Donald Clarkeon the movie trailer's online rebirth
During the 1970s and 1980s, bores liked to argue that the "trailers were better than the movies".
This was, of course, an absurd generalisation. Mad scientists have yet to devise a lobotomy procedure effective enough to create an invertebrate that would prefer to watch a trailer for The Way We Were rather than all of, say, Klute or Taxi Driver. But the clutter of previews that came before the main feature did hold a special excitement in those days. Relatively few films were advertised on television, so this was the only way of getting an early glimpse of the latest Bond villain or Robin Askwith's upcoming underpants.
Does easy availability of a commodity always lessen its appeal? It is certainly true that, for many cinemagoers, the overture to the big picture is no longer quite such a thrilling experience. True film enthusiasts will already have viewed the more appealing trailers a dozen times on their computers and, no doubt, discussed them at length with fellow fanatics on SlackBanana.com.
Less than a decade ago, gangs of jobless imbeciles happily queued up to buy tickets for Barry Fingleton's Horse Sandwich (I've made this up because I can't be bothered to look up the actual film) in the hope of catching an early trailer for Star Wars: Episode I - The Phantom Menace. If (God forbid!) a new Star Wars film were to materialise in the current era, the men in black helmets would, surely, just catch the promo on the internet.

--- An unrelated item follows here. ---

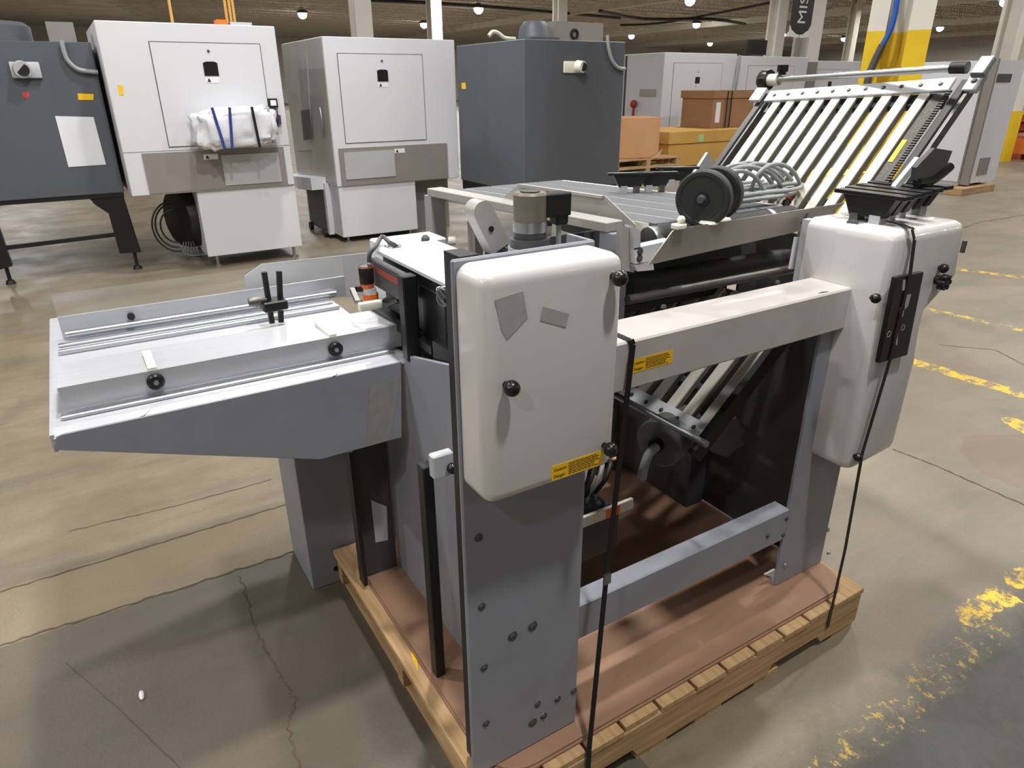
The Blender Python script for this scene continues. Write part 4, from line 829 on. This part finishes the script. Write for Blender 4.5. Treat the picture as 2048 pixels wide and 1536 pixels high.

That moan out of the way, it must be acknowledged that cyberspace has, in fact, given the trailer considerably greater power and has encouraged the studios to be ever more creative in their attitude towards the form.
Sometimes, as noted before in this column, they get a little too creative. Bridge to Terabithia and Pan's Labyrinth, both fine films with sombre subjects,
were misleadingly sold as jolly amalgams of Narnia and Lord of the Rings. On the other hand, the team that put together the trailer for Borat should be congratulated for helping turn an obscure comic character into a cult sensation.
Few short films have been quite as hysterical as that terrific compilation of Borat highlights. By the time the movie finally opened, a few million Americans, hitherto strangers to the Kazakh bungler, were primed to enjoy his unique humour of embarrassment. The achingly funny trailer for Walk Hard: The Dewey Cox Story, an upcoming parody of music biopics starring John C Reilly, is fast becoming this year's equivalent of the Borat promo.
The most gabbled-about trailer on the internet must, however, be the one for . . . well, what, exactly? JJ Abrams, the canny creator of Lost, recently set loose a teaser for a film - it may be titled Cloverfield; then again, it may not - which appears to detail the destruction of New York by Something Big and Scary.
The fact that you're reading about this obscure entity in a national newspaper proves that JJ's scheme is coming together very nicely indeed.